As in Jackson v. State, 766 S.W.2d 518 (Tex. Crim. App. 1988), the issue in this case is whether the sole decision to have the jury impose the sentence instead of the judge constitutes ineffective assistance of counsel. Drew relies on Pearce, 395 U.S. 711 (1969), and Texas v. McCullough, 475 U.S. 134 (1986), for the proposition that a presumption of vindictiveness applies here because there were no circumstances occurring since the last trial which would justify an increased sentence. Thus, Drew argues, a judge would be obligated to cap the maximum sentence at fifty years since that was the original sentence imposed. If a presumption of vindictiveness is inapplicable to the facts at hand, the judge would not be limited to the fifty-year sentence imposed by the original jury and the complaint of ineffective assistance of counsel would fail. Jackson, 766 S.W.2d at 521.
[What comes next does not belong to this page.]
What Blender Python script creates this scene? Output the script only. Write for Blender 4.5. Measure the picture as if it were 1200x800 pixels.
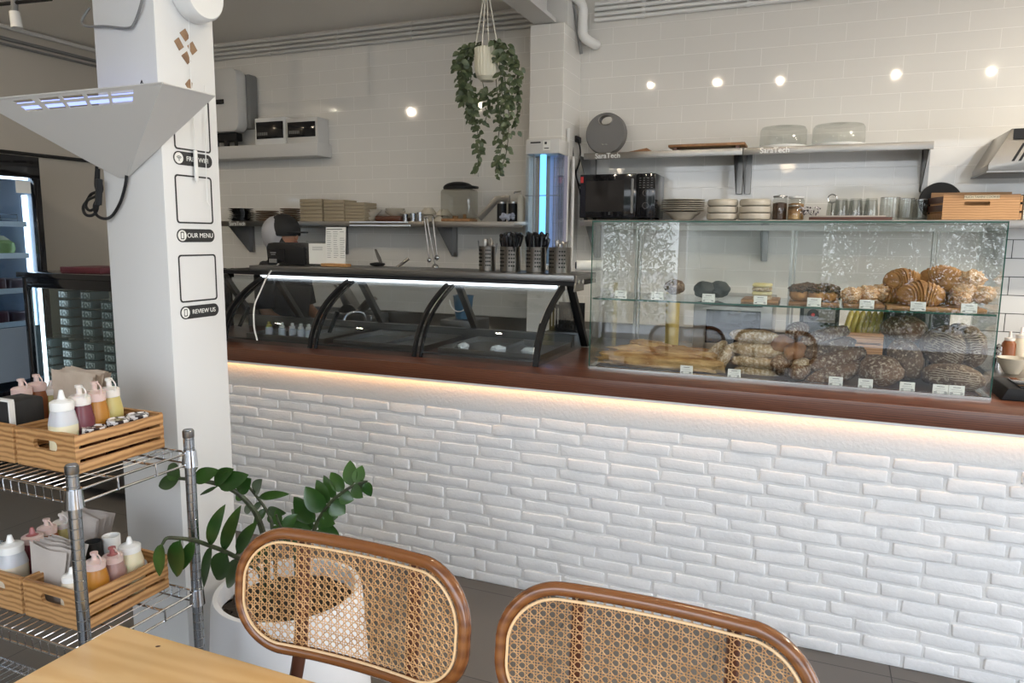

The instant case was tried by a different trial judge than the judge in Drew's first two convictions. It would be pure conjecture to presume that the trial judge here had a personal stake in the previous convictions or that the trial judge acted out of vindictiveness towards the appellant. Jackson, 766 S.W.2d at 521; see also Chaffin v. Stynchcombe, 412 U.S. 17, 27 (1973). Even if the Pearce presumption applies, it remains within the discretion of the trial judge to increase the sentence if, based on the defendant's conduct since the time of the original sentence, objective reasons justified an increased punishment. The record shows Drew's bond was forfeited when he and his attorney failed to appear for a trial setting. Drew's bond forfeiture and his admitted cocaine abuse constitute objective circumstances that make the Pearce presumption of vindictiveness inapplicable. See Jackson, 766 S.W.2d at 522. Under the Duffy test, Drew has failed to prove ineffective assistance of counsel. We therefore overrule appellant's eleventh point of error.

For the reasons stated above, we affirm the trial-court judgment.





John Powers, Justice

Before Justices Powers, Aboussie and Jones

Affirmed

Filed: March 15, 1995

Do Not Publish

1.   The offense took place before September 1, 1994, and is governed by the law in effect at the time the offense was committed. Penal Code, 73d Leg., R.S., ch. 900, § 1.18, 1993 Tex. Gen. Laws 3586, 3705. Because the code amendments effective September 1, 1994, are irrelevant to this appeal, the current code is cited for convenience.

2.   Article 35.11 provides:



The trial judge, on the demand of the defendant or his attorney, or of the State's counsel, shall cause a sufficient number of jurors from which a jury may be selected to try the case to be randomly selected from the members of the general panel drawn or assigned as jurors in the case. The clerk shall randomly select the jurors by a computer or other process of random selection and shall write or print the names, in the order selected, on the jury list from which the jury is to be selected to try the case. The clerk shall deliver a copy of the list to the State's counsel and to the defendant or his attorney.



Tex. Code Crim. Proc. Ann. art. 35.11 (West Supp. 1995).

3.   At trial, Drew's counsel objected to the State's request for a jury shuffle, alleging that the State's objective was to move five black venirepersons out of the strike zone. Defense counsel established on the record that [all five] of the black venirepersons were seated in the first twenty chairs. The trial court overruled the objection and shuffled the jury.

4.   Rule 81(b)(2) states: "If the appellate record in a criminal case reveals error in the proceedings below, the appellate court shall reverse the judgment under review, unless the appellate court determines beyond a reasonable doubt that the error made no contribution to the conviction or to the punishment." Tex. R. App. P. 81(b)(a).